Lambert here: What could go wrong. Although 3% a year through 2026 seems like rather a short time-frame. Readers?
By Tsvetana Paraskova, a writer for Oilprice.com with over a decade of experience writing for news outlets such as iNVEZZ and SeeNews. Originally published at OilPrice.com.
The nuclear energy industries in Russia and the West have remained interdependent after the Russian invasion of Ukraine, which partly explains Europe’s unwillingness to impose sanctions on Russia’s nuclear sector, the World Nuclear Industry Status Report showed on Thursday.
“Despite repeated calls—notably by the European Parliament—the nuclear sector remained exempt from sanctions—a clear indication of dependency on Russia in the field,” according to the annual industry report which assesses nuclear energy developments in the world.
The authors of the report found that interdependence between Russia and its Western partners remains significant.
For example, Russian state firm Rosatom is implementing all 13 nuclear power reactor construction sites started outside China over the past five years. As a result, Western providers of parts for the nuclear industry, such as France’s Arabelle turbines, do not have any foreign customers besides Rosatom, the report noted.
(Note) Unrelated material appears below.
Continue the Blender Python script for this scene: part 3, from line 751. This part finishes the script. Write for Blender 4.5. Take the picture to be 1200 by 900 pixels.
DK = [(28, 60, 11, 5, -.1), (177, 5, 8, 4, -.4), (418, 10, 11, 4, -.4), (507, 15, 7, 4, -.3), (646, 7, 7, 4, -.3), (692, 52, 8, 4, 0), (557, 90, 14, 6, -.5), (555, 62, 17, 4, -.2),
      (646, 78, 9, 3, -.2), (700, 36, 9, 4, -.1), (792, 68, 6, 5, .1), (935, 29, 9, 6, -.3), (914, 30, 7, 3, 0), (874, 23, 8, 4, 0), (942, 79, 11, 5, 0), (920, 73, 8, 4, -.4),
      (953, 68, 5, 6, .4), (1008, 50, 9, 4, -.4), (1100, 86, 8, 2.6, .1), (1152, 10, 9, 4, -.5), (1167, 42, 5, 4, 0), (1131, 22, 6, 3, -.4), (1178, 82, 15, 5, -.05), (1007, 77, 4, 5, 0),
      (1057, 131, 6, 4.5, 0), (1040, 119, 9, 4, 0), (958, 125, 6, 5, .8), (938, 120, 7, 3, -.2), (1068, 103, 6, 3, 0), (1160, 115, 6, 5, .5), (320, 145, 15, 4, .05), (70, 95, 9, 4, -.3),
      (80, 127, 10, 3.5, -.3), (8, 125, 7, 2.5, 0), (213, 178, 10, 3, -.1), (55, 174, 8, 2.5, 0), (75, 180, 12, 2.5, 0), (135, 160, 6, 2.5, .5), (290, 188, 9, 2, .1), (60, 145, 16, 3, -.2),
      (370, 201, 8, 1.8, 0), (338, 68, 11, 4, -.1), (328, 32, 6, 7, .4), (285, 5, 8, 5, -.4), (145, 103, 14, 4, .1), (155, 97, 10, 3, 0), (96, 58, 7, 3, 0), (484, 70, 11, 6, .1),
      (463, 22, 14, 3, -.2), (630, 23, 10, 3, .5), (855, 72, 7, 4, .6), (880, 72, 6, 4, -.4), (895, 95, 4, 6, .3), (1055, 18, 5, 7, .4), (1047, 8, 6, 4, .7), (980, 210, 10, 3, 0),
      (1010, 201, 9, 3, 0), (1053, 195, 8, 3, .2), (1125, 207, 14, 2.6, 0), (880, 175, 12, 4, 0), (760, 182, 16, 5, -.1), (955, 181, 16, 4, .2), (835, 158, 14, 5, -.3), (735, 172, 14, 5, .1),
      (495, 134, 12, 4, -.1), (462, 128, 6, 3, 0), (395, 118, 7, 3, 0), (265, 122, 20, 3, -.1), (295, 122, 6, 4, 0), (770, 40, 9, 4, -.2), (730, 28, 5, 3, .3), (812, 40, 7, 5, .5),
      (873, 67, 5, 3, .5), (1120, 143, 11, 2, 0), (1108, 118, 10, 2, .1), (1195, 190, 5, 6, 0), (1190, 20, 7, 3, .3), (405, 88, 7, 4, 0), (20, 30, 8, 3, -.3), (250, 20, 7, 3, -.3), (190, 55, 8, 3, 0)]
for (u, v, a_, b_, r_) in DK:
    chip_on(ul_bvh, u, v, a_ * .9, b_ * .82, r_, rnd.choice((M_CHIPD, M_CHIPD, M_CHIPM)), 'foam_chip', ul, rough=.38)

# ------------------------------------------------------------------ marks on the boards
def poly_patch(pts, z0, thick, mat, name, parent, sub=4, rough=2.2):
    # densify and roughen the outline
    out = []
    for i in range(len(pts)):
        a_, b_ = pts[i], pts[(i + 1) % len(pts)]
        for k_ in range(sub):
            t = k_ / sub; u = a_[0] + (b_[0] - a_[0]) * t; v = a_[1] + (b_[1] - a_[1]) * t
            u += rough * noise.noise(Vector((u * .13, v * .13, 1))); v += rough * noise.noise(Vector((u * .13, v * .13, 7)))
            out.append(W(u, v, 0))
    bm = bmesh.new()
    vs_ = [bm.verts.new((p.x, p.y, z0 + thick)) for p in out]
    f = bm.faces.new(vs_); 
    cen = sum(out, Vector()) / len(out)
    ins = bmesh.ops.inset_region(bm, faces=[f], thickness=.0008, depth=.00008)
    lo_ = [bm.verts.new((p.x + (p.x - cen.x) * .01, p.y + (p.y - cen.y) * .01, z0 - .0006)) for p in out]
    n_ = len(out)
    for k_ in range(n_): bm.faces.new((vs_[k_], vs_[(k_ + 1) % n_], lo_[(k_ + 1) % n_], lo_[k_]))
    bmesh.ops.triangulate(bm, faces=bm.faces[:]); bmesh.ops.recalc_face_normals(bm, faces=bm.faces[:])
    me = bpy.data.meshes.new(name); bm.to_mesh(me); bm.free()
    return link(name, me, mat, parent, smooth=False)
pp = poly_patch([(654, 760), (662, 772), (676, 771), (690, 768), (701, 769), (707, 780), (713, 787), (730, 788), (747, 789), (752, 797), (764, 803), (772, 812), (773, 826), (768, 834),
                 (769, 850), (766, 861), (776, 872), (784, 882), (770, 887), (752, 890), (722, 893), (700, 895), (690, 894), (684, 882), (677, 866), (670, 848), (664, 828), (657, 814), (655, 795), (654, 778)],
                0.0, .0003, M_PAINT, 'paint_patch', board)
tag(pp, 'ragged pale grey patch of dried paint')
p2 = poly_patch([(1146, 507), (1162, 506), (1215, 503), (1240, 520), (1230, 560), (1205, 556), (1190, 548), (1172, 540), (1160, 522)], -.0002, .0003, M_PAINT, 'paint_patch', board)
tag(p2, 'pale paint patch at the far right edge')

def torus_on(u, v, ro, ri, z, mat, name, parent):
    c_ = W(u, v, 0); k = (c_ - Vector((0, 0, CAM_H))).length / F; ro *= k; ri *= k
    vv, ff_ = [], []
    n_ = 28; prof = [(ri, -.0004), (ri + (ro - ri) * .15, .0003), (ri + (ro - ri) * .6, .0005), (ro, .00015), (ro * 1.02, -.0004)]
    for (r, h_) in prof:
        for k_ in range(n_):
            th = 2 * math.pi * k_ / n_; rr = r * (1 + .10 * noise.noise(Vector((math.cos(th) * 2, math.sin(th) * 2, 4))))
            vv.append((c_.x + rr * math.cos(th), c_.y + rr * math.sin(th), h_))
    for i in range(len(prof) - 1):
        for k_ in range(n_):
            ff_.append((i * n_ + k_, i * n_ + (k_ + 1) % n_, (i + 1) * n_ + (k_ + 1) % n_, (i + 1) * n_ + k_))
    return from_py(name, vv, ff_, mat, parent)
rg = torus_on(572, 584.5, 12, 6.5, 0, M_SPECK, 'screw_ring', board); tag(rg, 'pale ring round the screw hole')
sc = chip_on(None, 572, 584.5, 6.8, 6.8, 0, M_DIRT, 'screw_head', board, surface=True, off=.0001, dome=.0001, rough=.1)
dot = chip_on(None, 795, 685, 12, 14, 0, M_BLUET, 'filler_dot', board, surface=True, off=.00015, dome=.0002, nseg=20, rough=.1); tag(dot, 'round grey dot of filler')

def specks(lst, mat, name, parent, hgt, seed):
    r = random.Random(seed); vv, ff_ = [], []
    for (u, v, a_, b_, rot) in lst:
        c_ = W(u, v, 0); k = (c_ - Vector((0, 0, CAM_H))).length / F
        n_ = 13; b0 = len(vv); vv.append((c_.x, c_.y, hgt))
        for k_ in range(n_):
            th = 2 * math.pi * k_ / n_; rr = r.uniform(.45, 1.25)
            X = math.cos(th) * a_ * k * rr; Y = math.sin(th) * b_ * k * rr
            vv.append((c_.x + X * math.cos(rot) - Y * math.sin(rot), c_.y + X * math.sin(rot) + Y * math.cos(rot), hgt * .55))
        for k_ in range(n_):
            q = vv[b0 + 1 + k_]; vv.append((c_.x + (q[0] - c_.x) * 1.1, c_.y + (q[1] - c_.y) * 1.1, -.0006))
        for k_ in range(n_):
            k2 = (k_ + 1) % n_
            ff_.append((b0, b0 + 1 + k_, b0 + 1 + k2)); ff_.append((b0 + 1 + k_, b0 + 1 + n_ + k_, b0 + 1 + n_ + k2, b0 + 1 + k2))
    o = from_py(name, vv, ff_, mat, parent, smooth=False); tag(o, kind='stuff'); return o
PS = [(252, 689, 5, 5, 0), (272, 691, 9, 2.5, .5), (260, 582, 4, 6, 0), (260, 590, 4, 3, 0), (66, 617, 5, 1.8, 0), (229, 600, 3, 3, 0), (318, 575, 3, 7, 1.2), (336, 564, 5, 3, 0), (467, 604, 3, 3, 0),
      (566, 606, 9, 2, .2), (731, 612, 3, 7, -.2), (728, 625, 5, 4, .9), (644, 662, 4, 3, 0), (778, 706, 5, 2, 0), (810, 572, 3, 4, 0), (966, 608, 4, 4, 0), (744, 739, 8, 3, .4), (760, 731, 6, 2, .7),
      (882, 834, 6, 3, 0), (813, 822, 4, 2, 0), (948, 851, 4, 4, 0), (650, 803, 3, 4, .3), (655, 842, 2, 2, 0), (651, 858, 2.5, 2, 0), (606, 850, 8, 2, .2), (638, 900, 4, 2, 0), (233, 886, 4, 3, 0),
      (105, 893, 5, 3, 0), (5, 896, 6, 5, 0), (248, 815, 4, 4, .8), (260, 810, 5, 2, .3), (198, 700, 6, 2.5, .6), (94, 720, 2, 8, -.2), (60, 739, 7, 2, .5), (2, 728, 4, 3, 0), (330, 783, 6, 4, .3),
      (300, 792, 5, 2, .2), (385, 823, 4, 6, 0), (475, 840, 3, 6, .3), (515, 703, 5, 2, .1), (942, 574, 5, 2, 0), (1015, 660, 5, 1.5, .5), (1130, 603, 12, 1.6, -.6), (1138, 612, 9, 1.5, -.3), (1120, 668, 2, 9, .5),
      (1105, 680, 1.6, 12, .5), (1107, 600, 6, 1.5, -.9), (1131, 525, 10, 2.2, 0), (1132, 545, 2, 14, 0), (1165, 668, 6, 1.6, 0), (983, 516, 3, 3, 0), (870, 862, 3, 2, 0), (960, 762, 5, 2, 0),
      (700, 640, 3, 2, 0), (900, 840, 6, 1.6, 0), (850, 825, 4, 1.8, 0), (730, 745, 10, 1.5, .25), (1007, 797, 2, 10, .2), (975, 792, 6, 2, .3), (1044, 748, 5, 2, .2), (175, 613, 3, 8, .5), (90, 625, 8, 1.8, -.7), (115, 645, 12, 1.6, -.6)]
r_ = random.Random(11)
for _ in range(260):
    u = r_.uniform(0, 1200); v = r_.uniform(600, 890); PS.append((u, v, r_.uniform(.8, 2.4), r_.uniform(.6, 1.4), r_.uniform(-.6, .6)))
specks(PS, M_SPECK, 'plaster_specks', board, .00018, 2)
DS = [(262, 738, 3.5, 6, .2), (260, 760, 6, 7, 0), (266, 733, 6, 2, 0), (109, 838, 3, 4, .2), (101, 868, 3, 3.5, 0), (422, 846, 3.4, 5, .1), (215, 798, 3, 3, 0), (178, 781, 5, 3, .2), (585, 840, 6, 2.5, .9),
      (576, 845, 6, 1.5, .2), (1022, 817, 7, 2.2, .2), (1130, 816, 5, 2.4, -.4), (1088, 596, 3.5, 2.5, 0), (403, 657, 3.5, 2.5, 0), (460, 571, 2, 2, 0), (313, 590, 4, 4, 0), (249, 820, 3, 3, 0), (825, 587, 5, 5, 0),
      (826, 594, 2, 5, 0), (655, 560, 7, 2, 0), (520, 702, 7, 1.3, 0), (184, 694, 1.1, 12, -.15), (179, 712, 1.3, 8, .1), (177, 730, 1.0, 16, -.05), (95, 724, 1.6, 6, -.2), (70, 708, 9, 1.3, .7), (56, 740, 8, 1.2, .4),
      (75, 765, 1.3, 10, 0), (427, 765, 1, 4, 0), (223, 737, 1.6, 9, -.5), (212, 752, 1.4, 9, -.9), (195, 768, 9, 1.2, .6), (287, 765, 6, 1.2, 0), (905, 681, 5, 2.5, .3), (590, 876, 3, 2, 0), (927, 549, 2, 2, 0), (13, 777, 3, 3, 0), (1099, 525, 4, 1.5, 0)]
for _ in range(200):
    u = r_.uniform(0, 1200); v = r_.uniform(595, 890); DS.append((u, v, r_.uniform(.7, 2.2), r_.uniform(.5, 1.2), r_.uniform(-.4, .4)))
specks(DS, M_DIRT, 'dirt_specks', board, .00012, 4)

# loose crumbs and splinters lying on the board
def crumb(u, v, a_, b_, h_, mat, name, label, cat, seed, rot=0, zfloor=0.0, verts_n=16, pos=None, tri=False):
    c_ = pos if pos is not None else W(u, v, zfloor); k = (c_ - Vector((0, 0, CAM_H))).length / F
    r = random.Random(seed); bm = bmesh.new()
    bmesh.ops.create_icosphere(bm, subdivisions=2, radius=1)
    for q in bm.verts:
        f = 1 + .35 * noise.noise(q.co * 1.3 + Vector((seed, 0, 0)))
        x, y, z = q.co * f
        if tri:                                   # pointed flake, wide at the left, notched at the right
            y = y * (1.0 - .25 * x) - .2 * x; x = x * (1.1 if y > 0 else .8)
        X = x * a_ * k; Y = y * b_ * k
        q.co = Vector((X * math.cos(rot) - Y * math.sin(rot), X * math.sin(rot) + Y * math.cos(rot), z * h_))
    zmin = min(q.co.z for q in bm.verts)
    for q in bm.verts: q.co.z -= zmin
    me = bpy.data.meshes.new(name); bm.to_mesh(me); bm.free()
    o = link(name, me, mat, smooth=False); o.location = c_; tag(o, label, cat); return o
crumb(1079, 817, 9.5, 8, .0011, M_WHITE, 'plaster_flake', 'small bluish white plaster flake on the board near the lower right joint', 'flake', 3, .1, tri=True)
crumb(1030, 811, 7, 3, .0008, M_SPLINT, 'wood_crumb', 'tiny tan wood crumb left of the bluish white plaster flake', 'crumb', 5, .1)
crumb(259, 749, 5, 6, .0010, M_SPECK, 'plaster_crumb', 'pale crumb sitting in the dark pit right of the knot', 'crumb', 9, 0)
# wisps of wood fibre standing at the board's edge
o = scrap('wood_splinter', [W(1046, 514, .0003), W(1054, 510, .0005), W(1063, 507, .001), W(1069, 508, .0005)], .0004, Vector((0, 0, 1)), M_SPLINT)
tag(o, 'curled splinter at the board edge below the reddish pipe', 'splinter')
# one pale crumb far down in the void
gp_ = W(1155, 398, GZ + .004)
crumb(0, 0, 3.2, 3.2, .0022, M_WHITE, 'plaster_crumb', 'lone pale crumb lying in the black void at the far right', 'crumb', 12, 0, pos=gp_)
“The close mutual industrial and market interdependencies between the Russian nuclear industry and its Western counterparts at least partially explain European hesitations to impose sanctions on the nuclear sector,” the report reads.
The Russia-West interdependence remains as many allies of the U.S. and the EU—with the notable exception of Germany—have turned to nuclear to step up energy security and depend less on energy commodities since the Russian invasion of Ukraine.
Despite being an industry notoriously known for years of delays and huge cost overruns, a global nuclear power renaissance is underway.
The comeback of nuclear energy is expected to drive a record-high electricity generation from nuclear in 2025, the International Energy Agency (IEA) said early this year.
Even as some countries phase out nuclear power or retire plants early, global nuclear generation is expected to rise by nearly 3% per year on average through 2026, according to the IEA. The key growth drivers will be the completion of maintenance works in France, restart of some nuclear power plants in Japan, and new reactors coming online in China, India, South Korea, and Europe, among others.